Los miedos nos golpean
sucesivamente, desafían nuestros esfuerzos por hallar su origen, que es la
única manera de hacerles frente cuando se vuelven irracionales. El miedo ha
hecho que el humor del planeta haya cambiado de manera casi subterránea.
La amenaza fundamentalista, que
parecía una amenaza periférica, se ha desplazado hacia el centro, rumbo a una
hegemonía que a los ojos de muchos resulta pavorosa. Hoy un grupo, monitoreando
artefactos desde las montañas más remotas y miserables del mundo, es capaz de
hacer estallar el icono más importante del poderío económico global como son
las Torres Gemelas.
Frente a esto las reacciones
neoliberales contra el terror son siempre inadecuadas, puesto que magnifican el
fantasma insustancial de Al Qaeda, ese conglomerado de odio, desempleo y citas
del Corán, hasta convertirlo en un totalitarismo con rasgos propios”.

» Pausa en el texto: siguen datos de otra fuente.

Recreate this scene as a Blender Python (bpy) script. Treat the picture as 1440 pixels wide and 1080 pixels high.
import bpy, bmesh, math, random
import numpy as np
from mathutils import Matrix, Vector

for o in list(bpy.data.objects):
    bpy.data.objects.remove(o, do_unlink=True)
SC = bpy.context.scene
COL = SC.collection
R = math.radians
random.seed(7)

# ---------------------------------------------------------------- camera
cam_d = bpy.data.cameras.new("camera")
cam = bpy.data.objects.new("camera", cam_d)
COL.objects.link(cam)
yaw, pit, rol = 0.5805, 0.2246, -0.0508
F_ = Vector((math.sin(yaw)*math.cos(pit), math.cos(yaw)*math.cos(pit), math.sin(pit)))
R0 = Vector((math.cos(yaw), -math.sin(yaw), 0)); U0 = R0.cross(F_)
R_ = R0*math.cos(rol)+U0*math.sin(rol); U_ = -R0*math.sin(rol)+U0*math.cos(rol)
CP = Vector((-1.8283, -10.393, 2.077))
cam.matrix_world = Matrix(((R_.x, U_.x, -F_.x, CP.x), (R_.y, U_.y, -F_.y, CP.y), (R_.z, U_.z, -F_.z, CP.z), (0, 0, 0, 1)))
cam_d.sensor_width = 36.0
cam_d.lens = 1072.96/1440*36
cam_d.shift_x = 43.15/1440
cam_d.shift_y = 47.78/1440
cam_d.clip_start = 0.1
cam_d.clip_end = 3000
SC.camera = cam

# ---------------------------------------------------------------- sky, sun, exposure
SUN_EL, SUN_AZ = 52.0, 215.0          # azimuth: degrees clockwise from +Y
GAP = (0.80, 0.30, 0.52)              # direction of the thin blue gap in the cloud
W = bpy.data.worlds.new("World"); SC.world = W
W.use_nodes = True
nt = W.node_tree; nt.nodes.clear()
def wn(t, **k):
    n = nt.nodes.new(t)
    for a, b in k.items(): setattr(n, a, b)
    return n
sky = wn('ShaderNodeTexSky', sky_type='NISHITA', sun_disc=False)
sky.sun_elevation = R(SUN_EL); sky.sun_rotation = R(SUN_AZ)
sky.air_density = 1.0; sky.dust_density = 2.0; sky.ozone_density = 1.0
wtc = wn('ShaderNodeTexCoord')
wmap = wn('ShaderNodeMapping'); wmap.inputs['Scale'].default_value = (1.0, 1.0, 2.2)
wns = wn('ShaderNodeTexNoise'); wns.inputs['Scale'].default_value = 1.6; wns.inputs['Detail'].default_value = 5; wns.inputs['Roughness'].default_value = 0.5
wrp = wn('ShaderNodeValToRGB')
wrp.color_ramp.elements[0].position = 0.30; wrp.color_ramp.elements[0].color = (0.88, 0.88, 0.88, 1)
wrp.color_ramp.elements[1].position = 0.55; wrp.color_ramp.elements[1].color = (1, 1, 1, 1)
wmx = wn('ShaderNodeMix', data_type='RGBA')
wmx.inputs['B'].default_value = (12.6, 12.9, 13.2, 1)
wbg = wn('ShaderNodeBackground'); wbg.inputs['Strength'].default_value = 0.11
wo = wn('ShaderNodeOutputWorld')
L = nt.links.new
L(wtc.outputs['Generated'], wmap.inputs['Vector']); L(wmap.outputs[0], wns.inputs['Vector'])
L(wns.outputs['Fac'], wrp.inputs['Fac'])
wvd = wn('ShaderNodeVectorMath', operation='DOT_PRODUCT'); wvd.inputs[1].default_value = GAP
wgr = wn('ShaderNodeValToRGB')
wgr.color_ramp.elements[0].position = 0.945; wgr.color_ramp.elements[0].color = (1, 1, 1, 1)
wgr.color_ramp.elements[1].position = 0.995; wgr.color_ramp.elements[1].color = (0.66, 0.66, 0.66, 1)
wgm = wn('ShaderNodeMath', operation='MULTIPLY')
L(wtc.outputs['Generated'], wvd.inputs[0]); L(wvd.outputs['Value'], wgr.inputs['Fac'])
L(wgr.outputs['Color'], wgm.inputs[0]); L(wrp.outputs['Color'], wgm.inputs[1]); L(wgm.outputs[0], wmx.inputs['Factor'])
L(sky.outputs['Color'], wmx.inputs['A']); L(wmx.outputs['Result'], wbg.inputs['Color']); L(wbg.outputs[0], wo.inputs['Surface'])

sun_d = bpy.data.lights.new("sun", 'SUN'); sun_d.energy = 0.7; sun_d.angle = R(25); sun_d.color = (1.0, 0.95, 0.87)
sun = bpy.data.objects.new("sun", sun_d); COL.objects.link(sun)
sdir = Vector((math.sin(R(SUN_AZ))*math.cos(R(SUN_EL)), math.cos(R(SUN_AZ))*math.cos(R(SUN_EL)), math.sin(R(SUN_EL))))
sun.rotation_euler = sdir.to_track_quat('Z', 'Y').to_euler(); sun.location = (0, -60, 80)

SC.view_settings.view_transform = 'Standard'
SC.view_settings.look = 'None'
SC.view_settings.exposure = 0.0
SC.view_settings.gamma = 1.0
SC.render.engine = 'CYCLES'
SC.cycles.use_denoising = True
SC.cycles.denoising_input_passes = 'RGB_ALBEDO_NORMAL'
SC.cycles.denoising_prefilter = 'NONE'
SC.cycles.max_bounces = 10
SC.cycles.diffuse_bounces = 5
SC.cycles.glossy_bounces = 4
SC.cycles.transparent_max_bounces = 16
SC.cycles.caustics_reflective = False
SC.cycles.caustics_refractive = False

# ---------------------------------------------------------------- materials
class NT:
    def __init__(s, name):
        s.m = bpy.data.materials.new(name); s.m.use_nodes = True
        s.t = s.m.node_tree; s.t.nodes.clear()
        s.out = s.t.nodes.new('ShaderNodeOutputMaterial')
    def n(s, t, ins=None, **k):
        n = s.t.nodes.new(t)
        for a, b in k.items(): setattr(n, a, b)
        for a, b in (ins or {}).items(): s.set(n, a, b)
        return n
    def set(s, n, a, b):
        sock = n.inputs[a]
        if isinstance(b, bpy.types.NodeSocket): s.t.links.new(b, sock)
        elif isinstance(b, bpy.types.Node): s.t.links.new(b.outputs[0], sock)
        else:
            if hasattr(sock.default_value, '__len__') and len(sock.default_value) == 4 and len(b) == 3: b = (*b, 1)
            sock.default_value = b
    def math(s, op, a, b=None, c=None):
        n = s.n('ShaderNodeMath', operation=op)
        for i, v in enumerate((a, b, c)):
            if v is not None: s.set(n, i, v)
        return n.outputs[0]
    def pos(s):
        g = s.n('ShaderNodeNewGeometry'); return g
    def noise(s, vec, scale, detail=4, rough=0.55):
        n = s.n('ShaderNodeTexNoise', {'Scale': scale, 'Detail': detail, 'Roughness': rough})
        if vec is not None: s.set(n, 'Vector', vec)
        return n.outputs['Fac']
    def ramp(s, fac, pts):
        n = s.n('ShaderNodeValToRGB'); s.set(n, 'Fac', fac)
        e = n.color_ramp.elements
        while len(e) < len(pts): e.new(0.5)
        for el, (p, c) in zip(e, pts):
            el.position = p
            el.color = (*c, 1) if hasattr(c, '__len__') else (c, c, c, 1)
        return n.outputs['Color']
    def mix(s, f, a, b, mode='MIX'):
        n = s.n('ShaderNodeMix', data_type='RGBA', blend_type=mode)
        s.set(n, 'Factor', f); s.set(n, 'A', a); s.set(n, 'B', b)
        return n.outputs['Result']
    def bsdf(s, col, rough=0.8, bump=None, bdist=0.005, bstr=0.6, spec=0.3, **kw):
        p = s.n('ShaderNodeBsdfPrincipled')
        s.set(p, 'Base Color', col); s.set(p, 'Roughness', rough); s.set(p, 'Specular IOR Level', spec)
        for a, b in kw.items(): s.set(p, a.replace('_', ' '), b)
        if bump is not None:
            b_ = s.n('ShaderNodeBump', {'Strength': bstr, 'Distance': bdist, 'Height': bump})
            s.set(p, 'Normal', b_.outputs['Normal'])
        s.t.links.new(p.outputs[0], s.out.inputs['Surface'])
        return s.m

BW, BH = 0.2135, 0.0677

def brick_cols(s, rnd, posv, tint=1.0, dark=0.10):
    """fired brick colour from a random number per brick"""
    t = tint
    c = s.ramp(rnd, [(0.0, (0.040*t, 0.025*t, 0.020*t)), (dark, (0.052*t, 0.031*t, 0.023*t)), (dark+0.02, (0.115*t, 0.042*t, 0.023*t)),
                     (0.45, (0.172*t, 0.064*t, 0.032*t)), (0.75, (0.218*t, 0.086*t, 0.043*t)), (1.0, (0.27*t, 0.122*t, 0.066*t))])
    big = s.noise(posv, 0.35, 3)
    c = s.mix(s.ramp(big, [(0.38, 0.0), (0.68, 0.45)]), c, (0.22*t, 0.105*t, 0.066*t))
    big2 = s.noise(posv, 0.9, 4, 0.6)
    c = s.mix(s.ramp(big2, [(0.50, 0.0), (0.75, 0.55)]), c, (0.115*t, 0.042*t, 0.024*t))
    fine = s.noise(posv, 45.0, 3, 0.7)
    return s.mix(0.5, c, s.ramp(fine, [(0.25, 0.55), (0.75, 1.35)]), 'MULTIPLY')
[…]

Es, en fin, esta una teoría muy
interesante cuyo desarrollo nos lleva a confines del pensamiento nunca
imaginados. Quizá sea también una visión del mundo actual demasiado sombría, aunque
trata ciertos acontecimientos que han acaecido y nos acaecen con asombrosa
agudeza. Hasta cuándo durará esta modernidad líquida en la que nos hallamos,
que no es sino consecuencia de la fragilidad humana, de sus contradicciones, de
sus luchas internas, nadie lo sabe.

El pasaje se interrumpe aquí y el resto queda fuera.